DATA ROWS

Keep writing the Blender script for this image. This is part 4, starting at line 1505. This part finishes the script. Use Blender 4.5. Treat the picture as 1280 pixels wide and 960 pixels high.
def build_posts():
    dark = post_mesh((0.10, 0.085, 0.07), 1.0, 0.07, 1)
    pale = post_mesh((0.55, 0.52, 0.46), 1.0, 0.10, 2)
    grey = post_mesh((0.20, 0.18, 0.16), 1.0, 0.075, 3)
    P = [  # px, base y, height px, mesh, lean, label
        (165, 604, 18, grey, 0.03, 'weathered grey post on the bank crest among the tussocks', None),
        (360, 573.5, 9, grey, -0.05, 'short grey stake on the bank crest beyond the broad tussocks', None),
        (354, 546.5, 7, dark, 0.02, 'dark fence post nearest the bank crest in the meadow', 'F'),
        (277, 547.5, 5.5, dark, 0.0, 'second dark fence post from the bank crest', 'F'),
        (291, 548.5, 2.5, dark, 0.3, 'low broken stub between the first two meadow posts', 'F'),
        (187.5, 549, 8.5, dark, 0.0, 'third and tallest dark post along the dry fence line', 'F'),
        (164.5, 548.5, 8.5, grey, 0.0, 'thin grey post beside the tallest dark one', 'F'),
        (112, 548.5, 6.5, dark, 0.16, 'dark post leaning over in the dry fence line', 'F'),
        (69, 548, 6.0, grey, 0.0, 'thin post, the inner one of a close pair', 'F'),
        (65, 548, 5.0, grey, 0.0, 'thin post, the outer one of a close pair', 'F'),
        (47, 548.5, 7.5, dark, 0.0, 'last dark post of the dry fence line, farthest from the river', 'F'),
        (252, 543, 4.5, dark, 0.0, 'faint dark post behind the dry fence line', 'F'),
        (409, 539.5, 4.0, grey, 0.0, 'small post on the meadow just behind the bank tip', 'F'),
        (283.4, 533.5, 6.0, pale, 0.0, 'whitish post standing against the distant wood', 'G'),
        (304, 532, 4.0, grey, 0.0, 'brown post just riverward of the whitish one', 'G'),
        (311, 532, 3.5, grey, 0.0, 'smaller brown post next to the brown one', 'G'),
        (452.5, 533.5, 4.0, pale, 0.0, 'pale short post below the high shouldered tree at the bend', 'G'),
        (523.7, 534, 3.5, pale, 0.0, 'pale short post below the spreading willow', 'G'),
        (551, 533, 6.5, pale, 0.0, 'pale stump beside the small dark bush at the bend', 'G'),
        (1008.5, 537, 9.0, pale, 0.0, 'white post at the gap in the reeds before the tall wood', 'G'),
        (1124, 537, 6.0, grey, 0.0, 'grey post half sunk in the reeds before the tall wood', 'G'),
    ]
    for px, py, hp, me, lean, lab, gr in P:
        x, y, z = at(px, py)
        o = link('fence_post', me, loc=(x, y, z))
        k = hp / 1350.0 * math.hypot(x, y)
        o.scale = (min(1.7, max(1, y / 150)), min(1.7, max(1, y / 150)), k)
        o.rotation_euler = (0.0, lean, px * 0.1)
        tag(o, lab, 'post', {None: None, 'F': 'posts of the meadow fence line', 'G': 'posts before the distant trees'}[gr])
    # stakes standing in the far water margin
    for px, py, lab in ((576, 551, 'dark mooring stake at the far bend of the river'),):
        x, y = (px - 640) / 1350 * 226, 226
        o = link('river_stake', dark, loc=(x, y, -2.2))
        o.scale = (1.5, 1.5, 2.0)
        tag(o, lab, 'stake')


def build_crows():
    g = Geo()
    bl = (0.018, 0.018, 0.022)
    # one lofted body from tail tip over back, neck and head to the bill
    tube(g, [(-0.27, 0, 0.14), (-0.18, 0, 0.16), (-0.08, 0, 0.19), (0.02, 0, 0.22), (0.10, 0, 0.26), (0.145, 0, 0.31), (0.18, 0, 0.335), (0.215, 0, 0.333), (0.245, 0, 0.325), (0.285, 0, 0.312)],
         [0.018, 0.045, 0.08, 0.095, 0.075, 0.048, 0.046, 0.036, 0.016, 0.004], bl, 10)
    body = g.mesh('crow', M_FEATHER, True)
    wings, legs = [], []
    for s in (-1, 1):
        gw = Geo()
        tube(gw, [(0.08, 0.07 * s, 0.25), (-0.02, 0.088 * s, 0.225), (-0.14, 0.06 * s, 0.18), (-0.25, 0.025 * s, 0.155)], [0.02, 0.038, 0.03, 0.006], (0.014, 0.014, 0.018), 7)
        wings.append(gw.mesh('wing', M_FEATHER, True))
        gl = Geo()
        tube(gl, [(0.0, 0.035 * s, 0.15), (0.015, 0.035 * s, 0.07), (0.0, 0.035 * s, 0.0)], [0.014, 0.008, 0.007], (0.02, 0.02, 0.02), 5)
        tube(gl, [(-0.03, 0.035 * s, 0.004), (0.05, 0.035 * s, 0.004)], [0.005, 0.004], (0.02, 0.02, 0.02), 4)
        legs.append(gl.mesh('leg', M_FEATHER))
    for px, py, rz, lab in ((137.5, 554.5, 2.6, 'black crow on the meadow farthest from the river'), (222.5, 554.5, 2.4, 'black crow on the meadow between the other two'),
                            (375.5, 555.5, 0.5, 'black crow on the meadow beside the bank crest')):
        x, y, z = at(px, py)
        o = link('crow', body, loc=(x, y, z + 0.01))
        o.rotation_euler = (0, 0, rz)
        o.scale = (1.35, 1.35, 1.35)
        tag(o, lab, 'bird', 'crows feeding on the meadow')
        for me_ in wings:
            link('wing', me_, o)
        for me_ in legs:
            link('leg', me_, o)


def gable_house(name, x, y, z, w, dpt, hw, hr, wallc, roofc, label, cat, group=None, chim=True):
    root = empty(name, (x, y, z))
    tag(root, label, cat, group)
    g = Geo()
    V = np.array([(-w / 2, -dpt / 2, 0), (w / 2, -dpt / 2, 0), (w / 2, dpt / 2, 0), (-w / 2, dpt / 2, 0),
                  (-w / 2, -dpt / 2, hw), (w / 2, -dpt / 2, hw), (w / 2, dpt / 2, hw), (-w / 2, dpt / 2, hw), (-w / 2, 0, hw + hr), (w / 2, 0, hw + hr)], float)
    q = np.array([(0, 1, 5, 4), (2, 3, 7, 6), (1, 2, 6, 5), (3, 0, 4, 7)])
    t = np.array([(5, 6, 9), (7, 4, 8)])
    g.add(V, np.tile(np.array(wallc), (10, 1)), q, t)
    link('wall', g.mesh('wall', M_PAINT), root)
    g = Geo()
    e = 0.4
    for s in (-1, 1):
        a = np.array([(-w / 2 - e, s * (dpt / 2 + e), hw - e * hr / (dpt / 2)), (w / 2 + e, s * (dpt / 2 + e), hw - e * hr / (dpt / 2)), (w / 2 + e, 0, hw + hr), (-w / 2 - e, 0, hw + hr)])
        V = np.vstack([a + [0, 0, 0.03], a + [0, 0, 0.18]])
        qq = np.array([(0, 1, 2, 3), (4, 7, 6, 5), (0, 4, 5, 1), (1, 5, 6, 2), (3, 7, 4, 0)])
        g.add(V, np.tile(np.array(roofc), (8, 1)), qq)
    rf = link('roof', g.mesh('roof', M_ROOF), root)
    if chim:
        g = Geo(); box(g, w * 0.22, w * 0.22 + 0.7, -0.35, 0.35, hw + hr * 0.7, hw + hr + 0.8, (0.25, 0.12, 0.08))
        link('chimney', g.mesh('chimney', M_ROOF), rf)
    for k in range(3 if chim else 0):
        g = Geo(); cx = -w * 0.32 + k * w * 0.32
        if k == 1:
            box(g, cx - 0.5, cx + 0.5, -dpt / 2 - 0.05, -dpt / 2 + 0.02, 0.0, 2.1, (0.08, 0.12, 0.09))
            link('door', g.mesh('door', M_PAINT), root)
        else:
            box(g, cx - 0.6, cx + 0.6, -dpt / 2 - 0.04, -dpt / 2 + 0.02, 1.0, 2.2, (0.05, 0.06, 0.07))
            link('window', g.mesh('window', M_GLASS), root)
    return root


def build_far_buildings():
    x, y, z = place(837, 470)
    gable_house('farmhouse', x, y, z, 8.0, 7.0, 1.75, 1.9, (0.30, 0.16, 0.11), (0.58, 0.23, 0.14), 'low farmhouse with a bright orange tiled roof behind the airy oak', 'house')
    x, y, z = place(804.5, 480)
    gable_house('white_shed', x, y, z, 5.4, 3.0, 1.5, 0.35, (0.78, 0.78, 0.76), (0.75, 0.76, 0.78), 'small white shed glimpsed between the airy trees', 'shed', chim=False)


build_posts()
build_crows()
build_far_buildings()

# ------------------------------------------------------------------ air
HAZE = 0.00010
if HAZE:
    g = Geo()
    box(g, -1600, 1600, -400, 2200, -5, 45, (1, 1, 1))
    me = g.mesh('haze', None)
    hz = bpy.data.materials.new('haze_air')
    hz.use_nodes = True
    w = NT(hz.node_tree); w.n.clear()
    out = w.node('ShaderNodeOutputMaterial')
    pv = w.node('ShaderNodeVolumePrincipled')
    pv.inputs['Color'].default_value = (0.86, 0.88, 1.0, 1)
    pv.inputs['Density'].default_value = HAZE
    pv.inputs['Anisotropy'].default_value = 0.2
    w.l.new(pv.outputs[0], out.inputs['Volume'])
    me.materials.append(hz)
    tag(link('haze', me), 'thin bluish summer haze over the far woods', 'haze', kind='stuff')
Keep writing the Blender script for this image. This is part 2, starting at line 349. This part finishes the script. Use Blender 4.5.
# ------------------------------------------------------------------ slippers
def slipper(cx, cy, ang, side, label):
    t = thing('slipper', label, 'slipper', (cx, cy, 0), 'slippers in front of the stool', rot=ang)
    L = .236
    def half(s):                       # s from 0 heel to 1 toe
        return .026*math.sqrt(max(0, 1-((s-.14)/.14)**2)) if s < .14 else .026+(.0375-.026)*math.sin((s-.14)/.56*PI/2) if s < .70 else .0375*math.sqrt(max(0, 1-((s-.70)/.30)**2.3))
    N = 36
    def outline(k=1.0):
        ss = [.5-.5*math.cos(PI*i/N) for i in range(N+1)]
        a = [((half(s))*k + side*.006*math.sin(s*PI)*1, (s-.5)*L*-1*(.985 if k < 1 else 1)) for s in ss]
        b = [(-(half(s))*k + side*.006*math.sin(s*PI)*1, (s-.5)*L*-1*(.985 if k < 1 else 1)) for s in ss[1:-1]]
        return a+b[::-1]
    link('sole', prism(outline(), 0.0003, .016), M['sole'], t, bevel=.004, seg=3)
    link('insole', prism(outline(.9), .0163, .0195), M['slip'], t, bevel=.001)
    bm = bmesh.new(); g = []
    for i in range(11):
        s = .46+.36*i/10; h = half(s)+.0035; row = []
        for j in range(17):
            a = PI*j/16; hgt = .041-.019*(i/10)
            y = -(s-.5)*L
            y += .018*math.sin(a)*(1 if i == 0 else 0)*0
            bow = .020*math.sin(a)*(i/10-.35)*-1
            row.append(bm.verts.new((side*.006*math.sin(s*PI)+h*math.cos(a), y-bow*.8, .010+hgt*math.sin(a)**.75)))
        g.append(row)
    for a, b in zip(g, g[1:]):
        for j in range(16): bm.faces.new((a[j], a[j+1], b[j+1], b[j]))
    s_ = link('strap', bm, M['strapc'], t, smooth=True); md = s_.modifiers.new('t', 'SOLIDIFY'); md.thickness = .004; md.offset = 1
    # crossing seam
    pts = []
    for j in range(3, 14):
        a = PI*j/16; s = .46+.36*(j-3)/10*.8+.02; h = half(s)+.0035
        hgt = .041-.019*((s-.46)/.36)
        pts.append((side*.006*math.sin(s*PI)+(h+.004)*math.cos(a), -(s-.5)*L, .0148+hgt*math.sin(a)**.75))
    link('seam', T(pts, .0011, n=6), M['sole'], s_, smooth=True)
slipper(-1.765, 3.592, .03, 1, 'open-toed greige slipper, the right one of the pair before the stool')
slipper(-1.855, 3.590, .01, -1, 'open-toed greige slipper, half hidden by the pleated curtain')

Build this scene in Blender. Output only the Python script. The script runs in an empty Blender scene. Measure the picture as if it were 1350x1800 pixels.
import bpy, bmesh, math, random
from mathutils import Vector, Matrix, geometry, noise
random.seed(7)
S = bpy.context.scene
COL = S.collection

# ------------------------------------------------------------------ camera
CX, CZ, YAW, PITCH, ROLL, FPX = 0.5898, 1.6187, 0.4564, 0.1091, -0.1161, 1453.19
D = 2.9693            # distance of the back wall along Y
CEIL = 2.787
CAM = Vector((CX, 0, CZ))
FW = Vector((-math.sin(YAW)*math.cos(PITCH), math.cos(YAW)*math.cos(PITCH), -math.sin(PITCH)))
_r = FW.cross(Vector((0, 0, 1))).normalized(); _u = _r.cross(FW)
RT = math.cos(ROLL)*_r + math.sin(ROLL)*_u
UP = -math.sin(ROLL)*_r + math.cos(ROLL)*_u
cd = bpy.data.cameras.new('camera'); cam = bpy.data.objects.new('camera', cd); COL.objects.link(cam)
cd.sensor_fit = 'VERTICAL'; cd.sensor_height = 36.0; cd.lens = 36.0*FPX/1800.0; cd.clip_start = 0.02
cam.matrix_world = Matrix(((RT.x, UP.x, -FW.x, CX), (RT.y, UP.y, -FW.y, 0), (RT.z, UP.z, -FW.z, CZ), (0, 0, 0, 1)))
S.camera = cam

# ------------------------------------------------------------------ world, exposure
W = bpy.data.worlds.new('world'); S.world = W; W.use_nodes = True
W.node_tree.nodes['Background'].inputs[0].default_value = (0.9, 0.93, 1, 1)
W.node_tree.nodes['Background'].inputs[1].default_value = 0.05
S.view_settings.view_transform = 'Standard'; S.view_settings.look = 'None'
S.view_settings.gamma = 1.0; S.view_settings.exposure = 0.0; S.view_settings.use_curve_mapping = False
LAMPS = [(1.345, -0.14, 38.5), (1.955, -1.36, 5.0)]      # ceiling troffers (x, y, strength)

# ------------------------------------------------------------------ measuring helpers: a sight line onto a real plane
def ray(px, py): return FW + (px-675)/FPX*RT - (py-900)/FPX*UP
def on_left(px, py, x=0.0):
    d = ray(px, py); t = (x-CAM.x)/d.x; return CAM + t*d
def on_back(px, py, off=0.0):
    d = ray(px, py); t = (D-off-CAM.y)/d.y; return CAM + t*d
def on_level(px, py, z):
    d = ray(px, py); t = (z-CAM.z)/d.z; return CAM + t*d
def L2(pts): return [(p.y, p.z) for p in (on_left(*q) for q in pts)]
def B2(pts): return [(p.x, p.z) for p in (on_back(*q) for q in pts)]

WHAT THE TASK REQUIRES
Copy every line above that includes the string "pixels".

OUTPUT
Keep writing the Blender script for this image. This is part 4, starting at line 1505. This part finishes the script. Use Blender 4.5. Treat the picture as 1280 pixels wide and 960 pixels high.
Build this scene in Blender. Output only the Python script. The script runs in an empty Blender scene. Measure the picture as if it were 1350x1800 pixels.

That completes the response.